Следует также отметить, что различие языковых картин касается и обозначения таких феноменов, как жизнь и смерть. В немецком языке само понятие “жизнь” лишается признака женского — ведь это лишь das Leben[iii]. Гендерные черты проявляются только в образе смерти — der Tod. Смерть в образе мужчины позволяет лучше понять некоторые мотивы средневековой немецкой культуры, например мотив “девушки и смерти”, которые в русском переводе приобретают оттенок специфических женско-женских отношений, в то время как в немецкой традиции это жестокая и вечная борьба мужского и женского[iv].
Таким образом, и на уровне гендерной языковой картины человека можно зафиксировать значительные расхождения в немецком и русском языках, которые должны приниматься переводчиком во внимание.
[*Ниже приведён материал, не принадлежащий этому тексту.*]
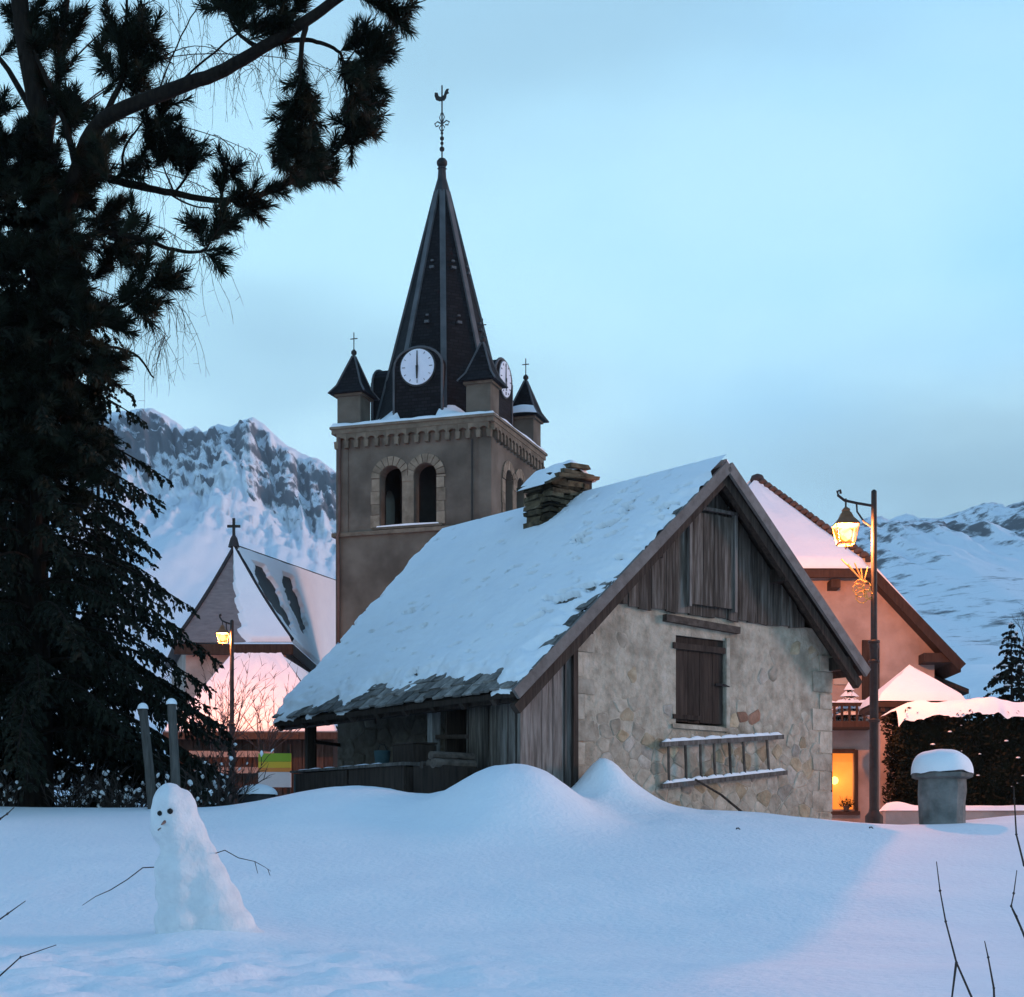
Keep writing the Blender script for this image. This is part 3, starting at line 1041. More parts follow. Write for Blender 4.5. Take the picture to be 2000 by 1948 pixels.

[i] Тема различия языковых картин человека в немецком и английском языках была блестяще разработана М.Твеном в его путевых заметках “Пешком по Европе” (Твен М. Собр. соч. М.1960. Т.5. С. 405–412. Я же предпринимаю лишь скромную попытку развить некоторые его наблюдения.
[iii] Справедливости ради надо заметить, что возможен перевод этого термина и в среднем роде: слово “житие”, на наш взгляд, является более емким и многозначным по сравнению с естественнонаучным — “жизнь”.
[iv] Образ смерти-мужчины замечательно представлен в фильме великого немецкого режиссера Фрица Ланга “Der muede Tod” (“Усталая смерть”,1921).